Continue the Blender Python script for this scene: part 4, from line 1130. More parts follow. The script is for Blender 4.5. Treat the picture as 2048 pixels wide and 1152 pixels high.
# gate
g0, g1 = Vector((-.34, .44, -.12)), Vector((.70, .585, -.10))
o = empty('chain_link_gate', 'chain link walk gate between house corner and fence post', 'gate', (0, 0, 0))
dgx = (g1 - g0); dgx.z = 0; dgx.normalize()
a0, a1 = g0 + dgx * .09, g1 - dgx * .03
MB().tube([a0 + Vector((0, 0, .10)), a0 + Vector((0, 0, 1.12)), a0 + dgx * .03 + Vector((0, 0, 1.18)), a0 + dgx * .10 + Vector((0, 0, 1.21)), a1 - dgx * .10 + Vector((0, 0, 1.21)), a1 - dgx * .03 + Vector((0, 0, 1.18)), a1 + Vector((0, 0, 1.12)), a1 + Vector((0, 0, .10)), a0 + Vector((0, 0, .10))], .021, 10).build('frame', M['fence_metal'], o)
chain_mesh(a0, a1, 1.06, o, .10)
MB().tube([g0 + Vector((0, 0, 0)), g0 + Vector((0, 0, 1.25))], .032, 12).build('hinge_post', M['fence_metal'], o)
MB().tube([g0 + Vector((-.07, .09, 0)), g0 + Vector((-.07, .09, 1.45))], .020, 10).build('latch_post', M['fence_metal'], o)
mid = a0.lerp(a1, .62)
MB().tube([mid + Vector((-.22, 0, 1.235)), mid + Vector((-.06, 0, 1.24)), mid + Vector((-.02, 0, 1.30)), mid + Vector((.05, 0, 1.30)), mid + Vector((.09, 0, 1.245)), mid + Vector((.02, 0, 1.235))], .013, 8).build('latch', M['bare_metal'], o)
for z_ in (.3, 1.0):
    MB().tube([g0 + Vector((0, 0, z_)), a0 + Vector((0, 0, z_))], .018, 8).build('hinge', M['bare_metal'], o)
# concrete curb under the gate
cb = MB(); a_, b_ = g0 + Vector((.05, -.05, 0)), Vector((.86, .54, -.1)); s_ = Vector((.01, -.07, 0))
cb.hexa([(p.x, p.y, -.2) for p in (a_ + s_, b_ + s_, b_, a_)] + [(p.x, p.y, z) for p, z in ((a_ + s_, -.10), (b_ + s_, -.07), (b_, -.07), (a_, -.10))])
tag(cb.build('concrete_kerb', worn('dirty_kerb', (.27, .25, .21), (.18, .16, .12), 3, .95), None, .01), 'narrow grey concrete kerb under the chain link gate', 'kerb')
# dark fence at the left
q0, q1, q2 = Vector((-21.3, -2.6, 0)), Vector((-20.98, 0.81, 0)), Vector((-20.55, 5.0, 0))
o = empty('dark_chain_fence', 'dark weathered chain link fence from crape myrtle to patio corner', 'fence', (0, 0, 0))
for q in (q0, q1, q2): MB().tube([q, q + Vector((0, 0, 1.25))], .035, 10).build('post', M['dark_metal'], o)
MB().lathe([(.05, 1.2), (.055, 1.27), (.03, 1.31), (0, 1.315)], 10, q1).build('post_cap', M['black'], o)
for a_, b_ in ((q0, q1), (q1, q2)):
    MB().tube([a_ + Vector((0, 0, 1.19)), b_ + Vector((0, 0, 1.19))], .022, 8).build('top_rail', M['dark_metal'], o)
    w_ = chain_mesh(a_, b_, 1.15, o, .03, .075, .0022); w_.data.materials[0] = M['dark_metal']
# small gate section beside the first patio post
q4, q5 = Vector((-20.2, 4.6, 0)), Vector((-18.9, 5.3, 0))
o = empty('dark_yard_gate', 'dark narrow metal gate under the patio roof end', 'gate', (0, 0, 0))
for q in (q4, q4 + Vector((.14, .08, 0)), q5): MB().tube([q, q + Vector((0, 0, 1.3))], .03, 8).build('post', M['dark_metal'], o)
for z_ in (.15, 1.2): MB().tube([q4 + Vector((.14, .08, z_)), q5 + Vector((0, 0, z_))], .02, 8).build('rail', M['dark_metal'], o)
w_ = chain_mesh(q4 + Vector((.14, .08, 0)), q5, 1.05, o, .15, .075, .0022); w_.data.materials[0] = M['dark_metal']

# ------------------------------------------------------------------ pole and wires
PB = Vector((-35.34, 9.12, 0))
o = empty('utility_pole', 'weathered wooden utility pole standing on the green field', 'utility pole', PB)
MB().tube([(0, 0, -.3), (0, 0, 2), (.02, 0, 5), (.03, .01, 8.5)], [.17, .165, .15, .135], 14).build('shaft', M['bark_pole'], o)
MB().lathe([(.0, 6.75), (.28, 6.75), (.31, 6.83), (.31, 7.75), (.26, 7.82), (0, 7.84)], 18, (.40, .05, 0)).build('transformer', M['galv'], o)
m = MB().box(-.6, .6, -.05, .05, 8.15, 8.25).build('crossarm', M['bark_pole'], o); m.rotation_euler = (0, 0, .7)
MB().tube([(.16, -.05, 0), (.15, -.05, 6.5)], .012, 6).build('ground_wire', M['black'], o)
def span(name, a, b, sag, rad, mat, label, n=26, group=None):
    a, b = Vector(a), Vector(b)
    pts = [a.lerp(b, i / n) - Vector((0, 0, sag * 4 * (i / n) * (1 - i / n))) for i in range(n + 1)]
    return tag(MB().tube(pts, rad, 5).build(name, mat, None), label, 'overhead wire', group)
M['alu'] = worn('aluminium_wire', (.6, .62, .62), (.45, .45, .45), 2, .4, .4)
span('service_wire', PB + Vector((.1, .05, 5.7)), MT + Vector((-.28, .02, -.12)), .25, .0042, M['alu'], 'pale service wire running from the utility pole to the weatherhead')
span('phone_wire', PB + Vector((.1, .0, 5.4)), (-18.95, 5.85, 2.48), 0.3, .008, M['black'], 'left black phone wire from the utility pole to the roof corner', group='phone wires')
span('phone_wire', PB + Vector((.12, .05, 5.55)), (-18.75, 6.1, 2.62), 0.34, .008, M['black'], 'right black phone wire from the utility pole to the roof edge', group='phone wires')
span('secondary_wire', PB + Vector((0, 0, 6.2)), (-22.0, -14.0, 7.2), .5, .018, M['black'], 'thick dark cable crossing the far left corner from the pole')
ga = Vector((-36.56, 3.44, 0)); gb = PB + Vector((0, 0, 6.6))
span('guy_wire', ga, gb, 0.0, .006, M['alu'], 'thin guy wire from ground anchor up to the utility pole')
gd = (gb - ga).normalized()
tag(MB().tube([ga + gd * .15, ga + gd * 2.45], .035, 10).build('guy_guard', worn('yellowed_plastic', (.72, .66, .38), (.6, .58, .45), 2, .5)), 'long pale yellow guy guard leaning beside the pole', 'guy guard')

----

Required task.
Each line in the material above must be retyped without alteration.

Output of the task.
Continue the Blender Python script for this scene: part 4, from line 1130. More parts follow. The script is for Blender 4.5. Treat the picture as 2048 pixels wide and 1152 pixels high.
# gate
g0, g1 = Vector((-.34, .44, -.12)), Vector((.70, .585, -.10))
o = empty('chain_link_gate', 'chain link walk gate between house corner and fence post', 'gate', (0, 0, 0))
dgx = (g1 - g0); dgx.z = 0; dgx.normalize()
a0, a1 = g0 + dgx * .09, g1 - dgx * .03
MB().tube([a0 + Vector((0, 0, .10)), a0 + Vector((0, 0, 1.12)), a0 + dgx * .03 + Vector((0, 0, 1.18)), a0 + dgx * .10 + Vector((0, 0, 1.21)), a1 - dgx * .10 + Vector((0, 0, 1.21)), a1 - dgx * .03 + Vector((0, 0, 1.18)), a1 + Vector((0, 0, 1.12)), a1 + Vector((0, 0, .10)), a0 + Vector((0, 0, .10))], .021, 10).build('frame', M['fence_metal'], o)
chain_mesh(a0, a1, 1.06, o, .10)
MB().tube([g0 + Vector((0, 0, 0)), g0 + Vector((0, 0, 1.25))], .032, 12).build('hinge_post', M['fence_metal'], o)
MB().tube([g0 + Vector((-.07, .09, 0)), g0 + Vector((-.07, .09, 1.45))], .020, 10).build('latch_post', M['fence_metal'], o)
mid = a0.lerp(a1, .62)
MB().tube([mid + Vector((-.22, 0, 1.235)), mid + Vector((-.06, 0, 1.24)), mid + Vector((-.02, 0, 1.30)), mid + Vector((.05, 0, 1.30)), mid + Vector((.09, 0, 1.245)), mid + Vector((.02, 0, 1.235))], .013, 8).build('latch', M['bare_metal'], o)
for z_ in (.3, 1.0):
    MB().tube([g0 + Vector((0, 0, z_)), a0 + Vector((0, 0, z_))], .018, 8).build('hinge', M['bare_metal'], o)
# concrete curb under the gate
cb = MB(); a_, b_ = g0 + Vector((.05, -.05, 0)), Vector((.86, .54, -.1)); s_ = Vector((.01, -.07, 0))
cb.hexa([(p.x, p.y, -.2) for p in (a_ + s_, b_ + s_, b_, a_)] + [(p.x, p.y, z) for p, z in ((a_ + s_, -.10), (b_ + s_, -.07), (b_, -.07), (a_, -.10))])
tag(cb.build('concrete_kerb', worn('dirty_kerb', (.27, .25, .21), (.18, .16, .12), 3, .95), None, .01), 'narrow grey concrete kerb under the chain link gate', 'kerb')
# dark fence at the left
q0, q1, q2 = Vector((-21.3, -2.6, 0)), Vector((-20.98, 0.81, 0)), Vector((-20.55, 5.0, 0))
o = empty('dark_chain_fence', 'dark weathered chain link fence from crape myrtle to patio corner', 'fence', (0, 0, 0))
for q in (q0, q1, q2): MB().tube([q, q + Vector((0, 0, 1.25))], .035, 10).build('post', M['dark_metal'], o)
MB().lathe([(.05, 1.2), (.055, 1.27), (.03, 1.31), (0, 1.315)], 10, q1).build('post_cap', M['black'], o)
for a_, b_ in ((q0, q1), (q1, q2)):
    MB().tube([a_ + Vector((0, 0, 1.19)), b_ + Vector((0, 0, 1.19))], .022, 8).build('top_rail', M['dark_metal'], o)
    w_ = chain_mesh(a_, b_, 1.15, o, .03, .075, .0022); w_.data.materials[0] = M['dark_metal']
# small gate section beside the first patio post
q4, q5 = Vector((-20.2, 4.6, 0)), Vector((-18.9, 5.3, 0))
o = empty('dark_yard_gate', 'dark narrow metal gate under the patio roof end', 'gate', (0, 0, 0))
for q in (q4, q4 + Vector((.14, .08, 0)), q5): MB().tube([q, q + Vector((0, 0, 1.3))], .03, 8).build('post', M['dark_metal'], o)
for z_ in (.15, 1.2): MB().tube([q4 + Vector((.14, .08, z_)), q5 + Vector((0, 0, z_))], .02, 8).build('rail', M['dark_metal'], o)
w_ = chain_mesh(q4 + Vector((.14, .08, 0)), q5, 1.05, o, .15, .075, .0022); w_.data.materials[0] = M['dark_metal']

# ------------------------------------------------------------------ pole and wires
PB = Vector((-35.34, 9.12, 0))
o = empty('utility_pole', 'weathered wooden utility pole standing on the green field', 'utility pole', PB)
MB().tube([(0, 0, -.3), (0, 0, 2), (.02, 0, 5), (.03, .01, 8.5)], [.17, .165, .15, .135], 14).build('shaft', M['bark_pole'], o)
MB().lathe([(.0, 6.75), (.28, 6.75), (.31, 6.83), (.31, 7.75), (.26, 7.82), (0, 7.84)], 18, (.40, .05, 0)).build('transformer', M['galv'], o)
m = MB().box(-.6, .6, -.05, .05, 8.15, 8.25).build('crossarm', M['bark_pole'], o); m.rotation_euler = (0, 0, .7)
MB().tube([(.16, -.05, 0), (.15, -.05, 6.5)], .012, 6).build('ground_wire', M['black'], o)
def span(name, a, b, sag, rad, mat, label, n=26, group=None):
    a, b = Vector(a), Vector(b)
    pts = [a.lerp(b, i / n) - Vector((0, 0, sag * 4 * (i / n) * (1 - i / n))) for i in range(n + 1)]
    return tag(MB().tube(pts, rad, 5).build(name, mat, None), label, 'overhead wire', group)
M['alu'] = worn('aluminium_wire', (.6, .62, .62), (.45, .45, .45), 2, .4, .4)
span('service_wire', PB + Vector((.1, .05, 5.7)), MT + Vector((-.28, .02, -.12)), .25, .0042, M['alu'], 'pale service wire running from the utility pole to the weatherhead')
span('phone_wire', PB + Vector((.1, .0, 5.4)), (-18.95, 5.85, 2.48), 0.3, .008, M['black'], 'left black phone wire from the utility pole to the roof corner', group='phone wires')
span('phone_wire', PB + Vector((.12, .05, 5.55)), (-18.75, 6.1, 2.62), 0.34, .008, M['black'], 'right black phone wire from the utility pole to the roof edge', group='phone wires')
span('secondary_wire', PB + Vector((0, 0, 6.2)), (-22.0, -14.0, 7.2), .5, .018, M['black'], 'thick dark cable crossing the far left corner from the pole')
ga = Vector((-36.56, 3.44, 0)); gb = PB + Vector((0, 0, 6.6))
span('guy_wire', ga, gb, 0.0, .006, M['alu'], 'thin guy wire from ground anchor up to the utility pole')
gd = (gb - ga).normalized()
tag(MB().tube([ga + gd * .15, ga + gd * 2.45], .035, 10).build('guy_guard', worn('yellowed_plastic', (.72, .66, .38), (.6, .58, .45), 2, .5)), 'long pale yellow guy guard leaning beside the pole', 'guy guard')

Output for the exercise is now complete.